Think of Crusader Kings III as a bunch of plates constantly spinning. Your job is to run between them, keeping them spinning. Sometimes you steal another guy’s spinning plate. But you’re always twirling, twirling, twirling towards greatness! It’s about managing your…FAMILY…but also making sure your heirs are married off or that you’re married and making heirs or at least you’re cheating and making heirs and there’s also those underlings to keep happy and you also want to keep your religion happy or maybe you want a new religion and you know what I am KING if I want some SELF-CARE TIME like a FEAST then BY ODIN WE ARE GOING TO HAVE A FEAST IN THIS KINGDOM.

The appeal isn’t really the gameplay, though this is probably the best game Paradox has produced in terms of being comprehensible to the human mind. It’s a medieval Europe (and surrounding areas) story generation engine. It’s a roleplaying game where you make choices for one idiot noble. Or a smart noble! But probably an idiot.

 

The fun is taking a random Duchy or minor kingdom and seeing what happens. It’s about uniting Ireland or swearing as Germany breaks up. It’s about your heir dying and winding up as an obscure cousin on the other end of the map. It’s telling those stories to your friends because strategy gaming makes you tons of really cool friends. It’s maybe the most open Paradox game I’ve ever played. You can get involved in regional hellwars that consume the continent…or you can just chill in some out of the way place and marry off all your relatives. You can build a vast empire…or just chill and see what happens.

While there is a lot to do, the lack of a win condition means there’s seldom anything you must do. Excepting wars, which may require active intervention or ordering troops around, most of the time you can chill and watch things happen and do whatever you like. I tend to pass the time finding obscure relatives and courtiers to marry off in the hopes that one day it will pay off. Maybe sandbox is the wrong word. Maybe fishtank. You watch and enjoy it and kind of relax. Only sometimes you give the fish knives and make them fight for you.

Where this differs from many Paradox games is it actually has a tutorial and the tutorial is actually useful for teaching you to play the game, so it’s less about browsing for Wikis and forum threads with walkthroughs for playing an obscure country and slowly bumbling your way into competency. While Paradox games have a well-earned reputation for being overwhelmingly complex, the thing about Crusader Kings 3 is it’s…surprisingly chill. It’s actually kind of mellow if things aren’t currently going off the rails. The tutorial scenario gives you a small county in Ireland to play with and I know several people that continued after the tutorial portion was done, just chilling and poking around the Emerald Isle.

There are some minor annoyances. Enemy armies tend to go tromping off to attack your realm even when you’re sieging something valuable of theirs. Sometimes you’ll have armies forming a daisy chain of pursuits. It gets silly. It’s also funny when a tiny force lays siege to your heavily armed city and can’t do anything rather than going to help out. Still, weirder things have happened.

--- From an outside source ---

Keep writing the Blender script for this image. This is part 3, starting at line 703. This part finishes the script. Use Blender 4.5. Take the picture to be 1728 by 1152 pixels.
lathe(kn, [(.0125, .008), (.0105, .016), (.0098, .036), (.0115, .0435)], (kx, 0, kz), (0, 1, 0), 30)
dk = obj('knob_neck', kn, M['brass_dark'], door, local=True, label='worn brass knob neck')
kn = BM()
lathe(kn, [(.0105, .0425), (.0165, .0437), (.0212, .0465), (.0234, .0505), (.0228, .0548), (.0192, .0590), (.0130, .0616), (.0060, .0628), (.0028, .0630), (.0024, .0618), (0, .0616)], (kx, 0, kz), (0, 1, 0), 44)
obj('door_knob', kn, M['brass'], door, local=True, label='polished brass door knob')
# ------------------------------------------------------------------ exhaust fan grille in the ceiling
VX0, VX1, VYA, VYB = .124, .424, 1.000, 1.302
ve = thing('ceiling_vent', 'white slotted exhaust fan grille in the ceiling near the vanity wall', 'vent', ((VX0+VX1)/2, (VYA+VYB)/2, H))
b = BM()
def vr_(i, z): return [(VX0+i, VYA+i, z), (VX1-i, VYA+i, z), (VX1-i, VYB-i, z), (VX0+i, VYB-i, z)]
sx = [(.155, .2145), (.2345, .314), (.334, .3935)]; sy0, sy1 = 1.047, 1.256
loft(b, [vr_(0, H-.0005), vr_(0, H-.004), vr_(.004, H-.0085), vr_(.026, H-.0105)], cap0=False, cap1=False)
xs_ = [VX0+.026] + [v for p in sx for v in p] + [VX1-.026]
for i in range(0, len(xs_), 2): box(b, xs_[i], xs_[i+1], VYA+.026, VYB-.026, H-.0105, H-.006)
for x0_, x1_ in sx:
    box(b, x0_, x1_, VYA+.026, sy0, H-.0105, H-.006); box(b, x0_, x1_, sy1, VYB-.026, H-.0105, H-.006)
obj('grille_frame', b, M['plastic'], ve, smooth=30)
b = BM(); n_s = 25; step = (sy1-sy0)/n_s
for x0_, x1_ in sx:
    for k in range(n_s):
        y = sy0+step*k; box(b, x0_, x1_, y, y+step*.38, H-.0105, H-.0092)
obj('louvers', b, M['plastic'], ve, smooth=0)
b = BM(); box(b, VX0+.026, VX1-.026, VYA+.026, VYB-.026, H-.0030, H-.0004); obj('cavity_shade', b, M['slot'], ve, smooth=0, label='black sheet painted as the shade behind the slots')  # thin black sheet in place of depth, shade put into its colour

While I’m not sure it’s fair to award points based on things that haven’t happened yet, Paradox tends to support flagship games like this with DLC releases and mod support, and the community is probably already making mods for whatever your dream “hell kingdom simulation” could be.

I’ve followed Paradox since Europa Universalis was a beta they burned onto a CD when I was a wee baby game writer, so it’s been a lot of fun to watch them grow. Crusader Kings 3 feels like the game they’ve been trying to make all along, and they finally figured out how to do it.

The Final Word
This may be Paradox’s best game and it’s about…family.